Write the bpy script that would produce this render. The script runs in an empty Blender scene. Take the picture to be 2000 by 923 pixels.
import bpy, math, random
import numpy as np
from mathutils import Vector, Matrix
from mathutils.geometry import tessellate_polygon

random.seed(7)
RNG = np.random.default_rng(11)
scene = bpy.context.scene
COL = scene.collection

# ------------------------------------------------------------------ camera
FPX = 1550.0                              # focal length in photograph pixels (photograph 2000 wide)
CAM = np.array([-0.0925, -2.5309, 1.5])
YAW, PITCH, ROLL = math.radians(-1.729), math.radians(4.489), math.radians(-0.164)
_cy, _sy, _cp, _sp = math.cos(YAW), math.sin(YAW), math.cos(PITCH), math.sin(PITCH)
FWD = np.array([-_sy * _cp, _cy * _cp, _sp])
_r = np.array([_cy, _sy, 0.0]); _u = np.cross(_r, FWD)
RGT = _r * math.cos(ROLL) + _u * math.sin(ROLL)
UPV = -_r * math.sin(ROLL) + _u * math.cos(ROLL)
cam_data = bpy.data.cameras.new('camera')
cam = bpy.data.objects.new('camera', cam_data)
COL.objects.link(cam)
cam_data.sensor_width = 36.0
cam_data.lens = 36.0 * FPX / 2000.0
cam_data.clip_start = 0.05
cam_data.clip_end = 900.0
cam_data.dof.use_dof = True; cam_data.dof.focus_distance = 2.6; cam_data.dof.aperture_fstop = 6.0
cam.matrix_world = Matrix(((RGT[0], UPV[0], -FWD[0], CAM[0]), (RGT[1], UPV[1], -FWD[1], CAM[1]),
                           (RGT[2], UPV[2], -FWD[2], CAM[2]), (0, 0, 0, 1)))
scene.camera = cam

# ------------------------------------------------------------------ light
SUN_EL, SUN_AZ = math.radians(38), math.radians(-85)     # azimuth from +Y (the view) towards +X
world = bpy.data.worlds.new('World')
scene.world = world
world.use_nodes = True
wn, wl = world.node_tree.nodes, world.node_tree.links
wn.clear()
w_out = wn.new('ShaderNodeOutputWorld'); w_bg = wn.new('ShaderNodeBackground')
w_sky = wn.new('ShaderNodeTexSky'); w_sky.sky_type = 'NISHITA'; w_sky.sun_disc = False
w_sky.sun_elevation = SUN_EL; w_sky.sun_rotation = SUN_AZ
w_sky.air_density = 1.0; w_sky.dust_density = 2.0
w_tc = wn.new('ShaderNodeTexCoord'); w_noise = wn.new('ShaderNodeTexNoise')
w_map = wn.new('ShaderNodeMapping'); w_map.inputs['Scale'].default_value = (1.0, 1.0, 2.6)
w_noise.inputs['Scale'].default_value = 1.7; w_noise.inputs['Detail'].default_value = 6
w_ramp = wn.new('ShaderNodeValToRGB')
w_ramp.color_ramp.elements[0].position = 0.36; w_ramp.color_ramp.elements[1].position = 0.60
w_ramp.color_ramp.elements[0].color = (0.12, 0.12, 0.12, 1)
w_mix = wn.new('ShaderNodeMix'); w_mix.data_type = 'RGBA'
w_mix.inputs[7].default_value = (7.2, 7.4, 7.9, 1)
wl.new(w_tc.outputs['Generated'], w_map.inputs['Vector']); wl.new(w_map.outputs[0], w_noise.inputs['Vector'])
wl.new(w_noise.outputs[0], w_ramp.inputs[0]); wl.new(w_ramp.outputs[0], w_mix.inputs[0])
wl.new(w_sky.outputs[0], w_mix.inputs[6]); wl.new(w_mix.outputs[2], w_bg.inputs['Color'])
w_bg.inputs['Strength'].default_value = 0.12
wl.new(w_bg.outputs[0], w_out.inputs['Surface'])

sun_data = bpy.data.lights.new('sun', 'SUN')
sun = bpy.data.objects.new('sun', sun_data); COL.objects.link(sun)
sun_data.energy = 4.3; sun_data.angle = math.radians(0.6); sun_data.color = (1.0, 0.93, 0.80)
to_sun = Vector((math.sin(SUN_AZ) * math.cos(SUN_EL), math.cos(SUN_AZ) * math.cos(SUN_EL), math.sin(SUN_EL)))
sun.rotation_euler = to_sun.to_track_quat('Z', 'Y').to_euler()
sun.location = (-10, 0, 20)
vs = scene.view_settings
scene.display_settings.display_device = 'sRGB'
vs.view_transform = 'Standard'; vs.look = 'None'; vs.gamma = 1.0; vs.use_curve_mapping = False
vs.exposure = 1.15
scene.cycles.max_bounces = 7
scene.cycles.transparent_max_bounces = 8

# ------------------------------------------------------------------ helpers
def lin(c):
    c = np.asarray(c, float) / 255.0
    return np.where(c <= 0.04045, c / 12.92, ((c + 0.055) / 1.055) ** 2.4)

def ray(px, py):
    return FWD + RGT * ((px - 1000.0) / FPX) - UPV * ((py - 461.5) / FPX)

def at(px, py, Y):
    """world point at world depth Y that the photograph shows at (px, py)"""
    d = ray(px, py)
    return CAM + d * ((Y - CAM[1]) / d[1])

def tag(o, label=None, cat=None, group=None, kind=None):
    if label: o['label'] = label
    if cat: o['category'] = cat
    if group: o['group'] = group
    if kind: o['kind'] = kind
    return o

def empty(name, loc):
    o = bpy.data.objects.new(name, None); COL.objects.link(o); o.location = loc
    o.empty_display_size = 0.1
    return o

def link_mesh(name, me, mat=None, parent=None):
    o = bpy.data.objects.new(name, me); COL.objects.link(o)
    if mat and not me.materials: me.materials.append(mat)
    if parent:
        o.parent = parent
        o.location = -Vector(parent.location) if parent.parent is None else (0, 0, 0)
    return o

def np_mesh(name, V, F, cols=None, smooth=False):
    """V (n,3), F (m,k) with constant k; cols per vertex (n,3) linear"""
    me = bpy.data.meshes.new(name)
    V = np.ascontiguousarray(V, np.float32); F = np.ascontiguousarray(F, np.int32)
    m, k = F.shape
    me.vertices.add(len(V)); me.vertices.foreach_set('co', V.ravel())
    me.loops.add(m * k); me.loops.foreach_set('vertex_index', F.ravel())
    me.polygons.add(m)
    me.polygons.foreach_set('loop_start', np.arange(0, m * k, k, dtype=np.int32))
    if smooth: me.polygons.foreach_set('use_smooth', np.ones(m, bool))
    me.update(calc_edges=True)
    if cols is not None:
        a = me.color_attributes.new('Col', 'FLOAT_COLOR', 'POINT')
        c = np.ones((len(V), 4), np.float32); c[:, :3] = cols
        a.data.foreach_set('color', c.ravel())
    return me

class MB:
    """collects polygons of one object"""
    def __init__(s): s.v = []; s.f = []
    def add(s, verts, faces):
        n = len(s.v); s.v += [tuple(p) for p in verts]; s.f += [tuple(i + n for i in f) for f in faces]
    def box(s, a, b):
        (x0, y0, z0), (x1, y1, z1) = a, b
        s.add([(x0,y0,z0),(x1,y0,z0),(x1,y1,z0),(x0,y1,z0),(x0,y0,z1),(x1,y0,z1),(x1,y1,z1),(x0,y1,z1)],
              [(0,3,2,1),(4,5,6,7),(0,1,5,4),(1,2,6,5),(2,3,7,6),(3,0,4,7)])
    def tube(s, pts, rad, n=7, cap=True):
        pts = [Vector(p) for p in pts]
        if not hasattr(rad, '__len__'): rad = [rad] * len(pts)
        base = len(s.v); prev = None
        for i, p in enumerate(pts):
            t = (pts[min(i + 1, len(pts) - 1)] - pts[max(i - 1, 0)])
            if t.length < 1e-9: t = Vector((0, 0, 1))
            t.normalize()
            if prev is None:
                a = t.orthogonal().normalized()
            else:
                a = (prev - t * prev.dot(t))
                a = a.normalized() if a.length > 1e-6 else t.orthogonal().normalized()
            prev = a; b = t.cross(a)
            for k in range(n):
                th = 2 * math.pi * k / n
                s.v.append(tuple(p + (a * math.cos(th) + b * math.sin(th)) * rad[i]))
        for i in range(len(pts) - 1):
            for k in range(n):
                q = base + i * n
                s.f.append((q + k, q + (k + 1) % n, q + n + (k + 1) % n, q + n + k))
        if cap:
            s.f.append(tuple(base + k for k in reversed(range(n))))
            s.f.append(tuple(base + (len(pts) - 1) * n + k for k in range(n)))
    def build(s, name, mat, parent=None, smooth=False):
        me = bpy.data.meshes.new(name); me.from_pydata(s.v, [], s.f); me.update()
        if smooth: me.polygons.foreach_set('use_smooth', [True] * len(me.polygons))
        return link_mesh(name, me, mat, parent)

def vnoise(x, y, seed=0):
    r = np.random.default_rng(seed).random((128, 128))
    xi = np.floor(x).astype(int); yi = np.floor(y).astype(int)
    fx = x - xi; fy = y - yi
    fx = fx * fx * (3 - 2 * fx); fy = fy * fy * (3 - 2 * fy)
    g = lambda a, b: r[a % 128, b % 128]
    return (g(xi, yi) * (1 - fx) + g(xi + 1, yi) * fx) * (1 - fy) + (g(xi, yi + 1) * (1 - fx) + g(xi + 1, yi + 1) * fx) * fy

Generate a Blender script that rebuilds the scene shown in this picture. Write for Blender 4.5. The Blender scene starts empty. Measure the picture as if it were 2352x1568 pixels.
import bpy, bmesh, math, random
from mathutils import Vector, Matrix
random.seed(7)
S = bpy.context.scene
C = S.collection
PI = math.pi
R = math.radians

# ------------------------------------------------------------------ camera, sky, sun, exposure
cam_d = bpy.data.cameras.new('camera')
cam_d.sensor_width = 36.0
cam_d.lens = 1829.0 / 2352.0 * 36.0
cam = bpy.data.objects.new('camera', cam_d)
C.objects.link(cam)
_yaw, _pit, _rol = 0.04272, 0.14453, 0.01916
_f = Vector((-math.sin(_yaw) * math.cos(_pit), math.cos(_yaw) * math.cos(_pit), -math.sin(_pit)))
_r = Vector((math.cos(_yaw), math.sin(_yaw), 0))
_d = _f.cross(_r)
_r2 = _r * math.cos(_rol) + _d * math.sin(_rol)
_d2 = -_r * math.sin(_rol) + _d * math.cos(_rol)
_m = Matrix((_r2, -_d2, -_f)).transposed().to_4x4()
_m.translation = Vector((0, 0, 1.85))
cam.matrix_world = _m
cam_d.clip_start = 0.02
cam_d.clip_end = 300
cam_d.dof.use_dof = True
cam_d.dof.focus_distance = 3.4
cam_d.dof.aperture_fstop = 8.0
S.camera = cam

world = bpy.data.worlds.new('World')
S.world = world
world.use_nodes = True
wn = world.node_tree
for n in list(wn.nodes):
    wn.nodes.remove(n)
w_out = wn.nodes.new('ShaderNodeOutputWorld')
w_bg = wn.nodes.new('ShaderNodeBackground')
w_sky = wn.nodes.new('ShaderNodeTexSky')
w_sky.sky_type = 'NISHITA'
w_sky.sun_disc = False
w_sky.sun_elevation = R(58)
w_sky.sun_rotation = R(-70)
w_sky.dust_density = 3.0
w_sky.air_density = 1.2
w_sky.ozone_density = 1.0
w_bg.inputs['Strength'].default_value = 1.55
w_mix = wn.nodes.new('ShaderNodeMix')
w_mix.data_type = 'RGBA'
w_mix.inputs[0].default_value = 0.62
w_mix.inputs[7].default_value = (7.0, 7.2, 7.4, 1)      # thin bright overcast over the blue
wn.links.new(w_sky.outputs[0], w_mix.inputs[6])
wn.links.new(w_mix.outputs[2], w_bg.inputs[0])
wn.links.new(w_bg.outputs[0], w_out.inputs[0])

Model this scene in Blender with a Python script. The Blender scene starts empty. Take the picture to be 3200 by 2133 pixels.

---

● YOUR TASK:
Take the lines above from the first through the one containing "scene.camera = cam" and reproduce them exactly; include nothing else.

● TASK RESPONSE:
Write the bpy script that would produce this render. The script runs in an empty Blender scene. Take the picture to be 2000 by 923 pixels.
import bpy, math, random
import numpy as np
from mathutils import Vector, Matrix
from mathutils.geometry import tessellate_polygon

random.seed(7)
RNG = np.random.default_rng(11)
scene = bpy.context.scene
COL = scene.collection

# ------------------------------------------------------------------ camera
FPX = 1550.0                              # focal length in photograph pixels (photograph 2000 wide)
CAM = np.array([-0.0925, -2.5309, 1.5])
YAW, PITCH, ROLL = math.radians(-1.729), math.radians(4.489), math.radians(-0.164)
_cy, _sy, _cp, _sp = math.cos(YAW), math.sin(YAW), math.cos(PITCH), math.sin(PITCH)
FWD = np.array([-_sy * _cp, _cy * _cp, _sp])
_r = np.array([_cy, _sy, 0.0]); _u = np.cross(_r, FWD)
RGT = _r * math.cos(ROLL) + _u * math.sin(ROLL)
UPV = -_r * math.sin(ROLL) + _u * math.cos(ROLL)
cam_data = bpy.data.cameras.new('camera')
cam = bpy.data.objects.new('camera', cam_data)
COL.objects.link(cam)
cam_data.sensor_width = 36.0
cam_data.lens = 36.0 * FPX / 2000.0
cam_data.clip_start = 0.05
cam_data.clip_end = 900.0
cam_data.dof.use_dof = True; cam_data.dof.focus_distance = 2.6; cam_data.dof.aperture_fstop = 6.0
cam.matrix_world = Matrix(((RGT[0], UPV[0], -FWD[0], CAM[0]), (RGT[1], UPV[1], -FWD[1], CAM[1]),
                           (RGT[2], UPV[2], -FWD[2], CAM[2]), (0, 0, 0, 1)))
scene.camera = cam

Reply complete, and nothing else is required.